* Exercise details *
Set down every record once more, exactly as given.

* Extracted data *
=-=-=

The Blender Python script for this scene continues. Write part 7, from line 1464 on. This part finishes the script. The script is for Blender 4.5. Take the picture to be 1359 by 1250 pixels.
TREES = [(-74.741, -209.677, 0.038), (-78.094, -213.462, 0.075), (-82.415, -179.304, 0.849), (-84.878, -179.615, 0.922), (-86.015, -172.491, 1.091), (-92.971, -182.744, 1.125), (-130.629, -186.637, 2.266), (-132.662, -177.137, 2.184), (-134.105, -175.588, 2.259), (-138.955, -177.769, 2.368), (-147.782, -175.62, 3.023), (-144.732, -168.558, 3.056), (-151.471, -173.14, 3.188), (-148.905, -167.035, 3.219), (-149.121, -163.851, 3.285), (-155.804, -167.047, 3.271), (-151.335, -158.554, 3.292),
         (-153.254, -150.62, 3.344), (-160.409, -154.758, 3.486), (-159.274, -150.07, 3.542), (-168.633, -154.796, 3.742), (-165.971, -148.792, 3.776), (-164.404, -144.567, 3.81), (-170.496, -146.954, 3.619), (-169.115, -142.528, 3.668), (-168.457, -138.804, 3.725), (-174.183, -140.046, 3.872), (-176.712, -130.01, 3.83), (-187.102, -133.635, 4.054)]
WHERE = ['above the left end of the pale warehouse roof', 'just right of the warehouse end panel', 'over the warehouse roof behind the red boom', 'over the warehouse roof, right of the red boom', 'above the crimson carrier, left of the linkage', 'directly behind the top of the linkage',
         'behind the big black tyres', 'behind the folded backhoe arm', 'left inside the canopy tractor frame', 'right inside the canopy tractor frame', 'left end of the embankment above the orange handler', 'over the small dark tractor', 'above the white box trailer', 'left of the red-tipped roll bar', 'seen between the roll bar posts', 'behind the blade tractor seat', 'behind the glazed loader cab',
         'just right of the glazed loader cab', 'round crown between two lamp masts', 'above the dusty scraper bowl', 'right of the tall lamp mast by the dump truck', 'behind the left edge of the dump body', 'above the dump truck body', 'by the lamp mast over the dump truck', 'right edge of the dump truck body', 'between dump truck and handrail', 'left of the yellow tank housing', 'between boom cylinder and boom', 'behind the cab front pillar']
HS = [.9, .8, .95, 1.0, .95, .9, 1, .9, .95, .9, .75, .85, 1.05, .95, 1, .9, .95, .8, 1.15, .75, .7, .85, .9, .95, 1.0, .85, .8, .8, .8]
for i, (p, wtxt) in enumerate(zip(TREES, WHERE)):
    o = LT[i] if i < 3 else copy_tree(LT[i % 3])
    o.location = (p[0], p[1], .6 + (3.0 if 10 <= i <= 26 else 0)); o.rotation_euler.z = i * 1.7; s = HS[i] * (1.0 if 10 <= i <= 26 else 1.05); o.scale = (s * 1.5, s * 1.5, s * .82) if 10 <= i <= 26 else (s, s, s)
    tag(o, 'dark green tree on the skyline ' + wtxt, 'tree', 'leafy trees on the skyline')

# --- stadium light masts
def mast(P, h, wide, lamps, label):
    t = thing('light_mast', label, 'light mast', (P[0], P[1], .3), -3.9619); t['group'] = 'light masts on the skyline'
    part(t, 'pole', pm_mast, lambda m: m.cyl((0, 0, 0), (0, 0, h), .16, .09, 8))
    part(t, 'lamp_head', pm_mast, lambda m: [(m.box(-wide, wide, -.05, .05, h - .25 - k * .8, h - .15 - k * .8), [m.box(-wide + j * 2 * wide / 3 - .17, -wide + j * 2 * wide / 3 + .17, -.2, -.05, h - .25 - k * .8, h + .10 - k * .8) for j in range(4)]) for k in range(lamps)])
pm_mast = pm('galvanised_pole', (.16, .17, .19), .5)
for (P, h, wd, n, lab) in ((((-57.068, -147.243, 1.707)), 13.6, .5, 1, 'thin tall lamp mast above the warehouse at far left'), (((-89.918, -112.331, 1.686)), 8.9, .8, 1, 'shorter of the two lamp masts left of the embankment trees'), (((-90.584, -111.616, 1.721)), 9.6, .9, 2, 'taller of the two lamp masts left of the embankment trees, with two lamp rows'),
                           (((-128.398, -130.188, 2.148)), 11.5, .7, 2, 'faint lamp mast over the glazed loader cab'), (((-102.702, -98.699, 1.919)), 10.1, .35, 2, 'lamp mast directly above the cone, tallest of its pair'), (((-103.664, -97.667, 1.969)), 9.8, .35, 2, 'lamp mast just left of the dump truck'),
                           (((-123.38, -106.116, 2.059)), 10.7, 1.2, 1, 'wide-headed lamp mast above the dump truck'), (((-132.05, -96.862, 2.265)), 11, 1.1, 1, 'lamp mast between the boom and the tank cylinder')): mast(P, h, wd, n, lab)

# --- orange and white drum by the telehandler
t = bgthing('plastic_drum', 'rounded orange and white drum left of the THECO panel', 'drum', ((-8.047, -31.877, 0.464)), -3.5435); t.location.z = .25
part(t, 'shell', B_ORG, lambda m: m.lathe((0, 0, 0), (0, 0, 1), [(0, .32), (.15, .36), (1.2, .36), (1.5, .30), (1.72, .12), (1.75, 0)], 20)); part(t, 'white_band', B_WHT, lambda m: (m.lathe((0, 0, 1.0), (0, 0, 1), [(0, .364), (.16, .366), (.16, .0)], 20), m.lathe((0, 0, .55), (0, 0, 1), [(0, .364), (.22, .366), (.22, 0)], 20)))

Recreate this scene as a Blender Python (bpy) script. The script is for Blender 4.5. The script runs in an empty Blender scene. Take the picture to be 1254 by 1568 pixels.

=-=-=

* Solution for this task *
The Blender Python script for this scene continues. Write part 7, from line 1464 on. This part finishes the script. The script is for Blender 4.5. Take the picture to be 1359 by 1250 pixels.
TREES = [(-74.741, -209.677, 0.038), (-78.094, -213.462, 0.075), (-82.415, -179.304, 0.849), (-84.878, -179.615, 0.922), (-86.015, -172.491, 1.091), (-92.971, -182.744, 1.125), (-130.629, -186.637, 2.266), (-132.662, -177.137, 2.184), (-134.105, -175.588, 2.259), (-138.955, -177.769, 2.368), (-147.782, -175.62, 3.023), (-144.732, -168.558, 3.056), (-151.471, -173.14, 3.188), (-148.905, -167.035, 3.219), (-149.121, -163.851, 3.285), (-155.804, -167.047, 3.271), (-151.335, -158.554, 3.292),
         (-153.254, -150.62, 3.344), (-160.409, -154.758, 3.486), (-159.274, -150.07, 3.542), (-168.633, -154.796, 3.742), (-165.971, -148.792, 3.776), (-164.404, -144.567, 3.81), (-170.496, -146.954, 3.619), (-169.115, -142.528, 3.668), (-168.457, -138.804, 3.725), (-174.183, -140.046, 3.872), (-176.712, -130.01, 3.83), (-187.102, -133.635, 4.054)]
WHERE = ['above the left end of the pale warehouse roof', 'just right of the warehouse end panel', 'over the warehouse roof behind the red boom', 'over the warehouse roof, right of the red boom', 'above the crimson carrier, left of the linkage', 'directly behind the top of the linkage',
         'behind the big black tyres', 'behind the folded backhoe arm', 'left inside the canopy tractor frame', 'right inside the canopy tractor frame', 'left end of the embankment above the orange handler', 'over the small dark tractor', 'above the white box trailer', 'left of the red-tipped roll bar', 'seen between the roll bar posts', 'behind the blade tractor seat', 'behind the glazed loader cab',
         'just right of the glazed loader cab', 'round crown between two lamp masts', 'above the dusty scraper bowl', 'right of the tall lamp mast by the dump truck', 'behind the left edge of the dump body', 'above the dump truck body', 'by the lamp mast over the dump truck', 'right edge of the dump truck body', 'between dump truck and handrail', 'left of the yellow tank housing', 'between boom cylinder and boom', 'behind the cab front pillar']
HS = [.9, .8, .95, 1.0, .95, .9, 1, .9, .95, .9, .75, .85, 1.05, .95, 1, .9, .95, .8, 1.15, .75, .7, .85, .9, .95, 1.0, .85, .8, .8, .8]
for i, (p, wtxt) in enumerate(zip(TREES, WHERE)):
    o = LT[i] if i < 3 else copy_tree(LT[i % 3])
    o.location = (p[0], p[1], .6 + (3.0 if 10 <= i <= 26 else 0)); o.rotation_euler.z = i * 1.7; s = HS[i] * (1.0 if 10 <= i <= 26 else 1.05); o.scale = (s * 1.5, s * 1.5, s * .82) if 10 <= i <= 26 else (s, s, s)
    tag(o, 'dark green tree on the skyline ' + wtxt, 'tree', 'leafy trees on the skyline')

# --- stadium light masts
def mast(P, h, wide, lamps, label):
    t = thing('light_mast', label, 'light mast', (P[0], P[1], .3), -3.9619); t['group'] = 'light masts on the skyline'
    part(t, 'pole', pm_mast, lambda m: m.cyl((0, 0, 0), (0, 0, h), .16, .09, 8))
    part(t, 'lamp_head', pm_mast, lambda m: [(m.box(-wide, wide, -.05, .05, h - .25 - k * .8, h - .15 - k * .8), [m.box(-wide + j * 2 * wide / 3 - .17, -wide + j * 2 * wide / 3 + .17, -.2, -.05, h - .25 - k * .8, h + .10 - k * .8) for j in range(4)]) for k in range(lamps)])
pm_mast = pm('galvanised_pole', (.16, .17, .19), .5)
for (P, h, wd, n, lab) in ((((-57.068, -147.243, 1.707)), 13.6, .5, 1, 'thin tall lamp mast above the warehouse at far left'), (((-89.918, -112.331, 1.686)), 8.9, .8, 1, 'shorter of the two lamp masts left of the embankment trees'), (((-90.584, -111.616, 1.721)), 9.6, .9, 2, 'taller of the two lamp masts left of the embankment trees, with two lamp rows'),
                           (((-128.398, -130.188, 2.148)), 11.5, .7, 2, 'faint lamp mast over the glazed loader cab'), (((-102.702, -98.699, 1.919)), 10.1, .35, 2, 'lamp mast directly above the cone, tallest of its pair'), (((-103.664, -97.667, 1.969)), 9.8, .35, 2, 'lamp mast just left of the dump truck'),
                           (((-123.38, -106.116, 2.059)), 10.7, 1.2, 1, 'wide-headed lamp mast above the dump truck'), (((-132.05, -96.862, 2.265)), 11, 1.1, 1, 'lamp mast between the boom and the tank cylinder')): mast(P, h, wd, n, lab)

# --- orange and white drum by the telehandler
t = bgthing('plastic_drum', 'rounded orange and white drum left of the THECO panel', 'drum', ((-8.047, -31.877, 0.464)), -3.5435); t.location.z = .25
part(t, 'shell', B_ORG, lambda m: m.lathe((0, 0, 0), (0, 0, 1), [(0, .32), (.15, .36), (1.2, .36), (1.5, .30), (1.72, .12), (1.75, 0)], 20)); part(t, 'white_band', B_WHT, lambda m: (m.lathe((0, 0, 1.0), (0, 0, 1), [(0, .364), (.16, .366), (.16, .0)], 20), m.lathe((0, 0, .55), (0, 0, 1), [(0, .364), (.22, .366), (.22, 0)], 20)))

Recreate this scene as a Blender Python (bpy) script. The script is for Blender 4.5. The script runs in an empty Blender scene. Take the picture to be 1254 by 1568 pixels.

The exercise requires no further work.